I never responded to Fur Coat's rash ruminations on the genre of travel writing. To me the only good reason for reading books is to expand the horizon of experience. Some people say the only justification is pleasure, or that there is a relationship between literary style and goodness tout court. Both are partly true. But I value experience most, and travel writing produces a kind of virtual geographic mobility parallel to what history does on the temporal axis.

By contrast, true crime, a genre my esteemed colleague loves, strikes me as pure repetition-compulsion. A great example is James Ellroy's My Dark Places, which Fur recommended in an earlier post.
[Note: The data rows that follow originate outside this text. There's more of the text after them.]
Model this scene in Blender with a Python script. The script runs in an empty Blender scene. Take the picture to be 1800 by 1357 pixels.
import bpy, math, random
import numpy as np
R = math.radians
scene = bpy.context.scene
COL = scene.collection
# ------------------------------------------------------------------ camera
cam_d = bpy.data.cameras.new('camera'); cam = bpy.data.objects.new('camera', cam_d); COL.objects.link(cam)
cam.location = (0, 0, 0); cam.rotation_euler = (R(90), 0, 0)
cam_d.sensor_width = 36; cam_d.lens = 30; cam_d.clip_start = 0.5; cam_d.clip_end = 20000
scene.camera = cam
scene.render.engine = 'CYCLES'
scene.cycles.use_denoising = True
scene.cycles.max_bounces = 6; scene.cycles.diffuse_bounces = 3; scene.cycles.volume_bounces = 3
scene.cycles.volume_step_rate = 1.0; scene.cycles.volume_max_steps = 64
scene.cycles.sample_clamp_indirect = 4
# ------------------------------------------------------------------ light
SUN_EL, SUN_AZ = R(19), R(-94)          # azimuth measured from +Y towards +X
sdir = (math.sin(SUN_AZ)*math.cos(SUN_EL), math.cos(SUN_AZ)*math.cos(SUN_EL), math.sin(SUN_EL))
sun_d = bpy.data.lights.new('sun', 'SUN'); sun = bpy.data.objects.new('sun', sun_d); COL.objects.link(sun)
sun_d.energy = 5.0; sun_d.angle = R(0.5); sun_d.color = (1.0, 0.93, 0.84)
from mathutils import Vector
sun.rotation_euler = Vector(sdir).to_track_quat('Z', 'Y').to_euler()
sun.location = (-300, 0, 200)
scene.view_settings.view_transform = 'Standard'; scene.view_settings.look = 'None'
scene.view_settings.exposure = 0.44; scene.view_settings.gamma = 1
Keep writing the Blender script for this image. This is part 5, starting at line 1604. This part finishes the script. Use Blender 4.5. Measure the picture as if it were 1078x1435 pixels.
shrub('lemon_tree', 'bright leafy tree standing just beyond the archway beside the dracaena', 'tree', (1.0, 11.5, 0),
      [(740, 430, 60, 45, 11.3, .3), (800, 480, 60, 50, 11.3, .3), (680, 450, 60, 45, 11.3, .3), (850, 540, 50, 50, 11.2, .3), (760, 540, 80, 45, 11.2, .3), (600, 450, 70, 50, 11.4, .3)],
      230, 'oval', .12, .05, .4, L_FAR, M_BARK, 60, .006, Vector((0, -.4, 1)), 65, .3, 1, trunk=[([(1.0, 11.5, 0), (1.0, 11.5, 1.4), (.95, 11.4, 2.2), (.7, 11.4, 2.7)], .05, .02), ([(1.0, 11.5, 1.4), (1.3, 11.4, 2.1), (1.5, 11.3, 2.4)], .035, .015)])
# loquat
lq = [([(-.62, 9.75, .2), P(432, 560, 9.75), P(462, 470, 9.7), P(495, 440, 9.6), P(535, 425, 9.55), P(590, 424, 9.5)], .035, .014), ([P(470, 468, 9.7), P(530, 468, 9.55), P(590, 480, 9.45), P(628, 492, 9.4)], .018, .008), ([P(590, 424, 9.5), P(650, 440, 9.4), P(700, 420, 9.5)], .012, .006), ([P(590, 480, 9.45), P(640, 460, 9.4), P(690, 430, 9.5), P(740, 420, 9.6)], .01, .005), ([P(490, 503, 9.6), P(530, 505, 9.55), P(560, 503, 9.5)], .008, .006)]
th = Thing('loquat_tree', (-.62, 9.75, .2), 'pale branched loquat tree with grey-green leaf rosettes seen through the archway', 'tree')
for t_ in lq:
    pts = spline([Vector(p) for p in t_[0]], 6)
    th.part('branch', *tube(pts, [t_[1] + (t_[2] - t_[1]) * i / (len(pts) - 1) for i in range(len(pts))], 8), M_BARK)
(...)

The details of Ellroy's mother's murder are repeated in masochistic detail a ludicrous number of times. Not only is this psychological stasis unhealthy, it is ultimately boring, and that's the worst crime of all.

If you want a real horror story, try George Kennan's Siberia and the Exile System. Kennan--cousin to the famous Cold War diplomat--was one of these 19th century travelers who tried to be both a gentleman and a tough guy. He weathers sleeplessness, cold weather, and bad food with his iron constitution, and manipulates dim provincial officials with his wit. His description of a mule carrying him down a sharply graded slope toward the Altai is unforgettable. But his aim was not just to survive a harsh environment (like another classic of the genre, Wilfred Thesiger's Arabian Sands) but to investigate the Siberian prison system. What he finds is so appalling, both in terms of prison conditions and inmates' degree of guilt, that it challenges the novelty of the Gulag. Kennan brings us the thick stench of those cold, crowded places, the constrained fury and resentment of the inmates, and the overwhelming beauty and desolation of the landscape. All without leaving your La-Z-Boy.

1 comment:

  1. Two comments have been removed by the administrator in order to maintain a civil discourse. But Fur Coat hereby acknowledges that he was bested in this exchange by Nick Blabbermouth, owing to his own absurd spelling or Nick's genius--you be the judge. This exchange centered on Fur Coat's mispelling of the word penal.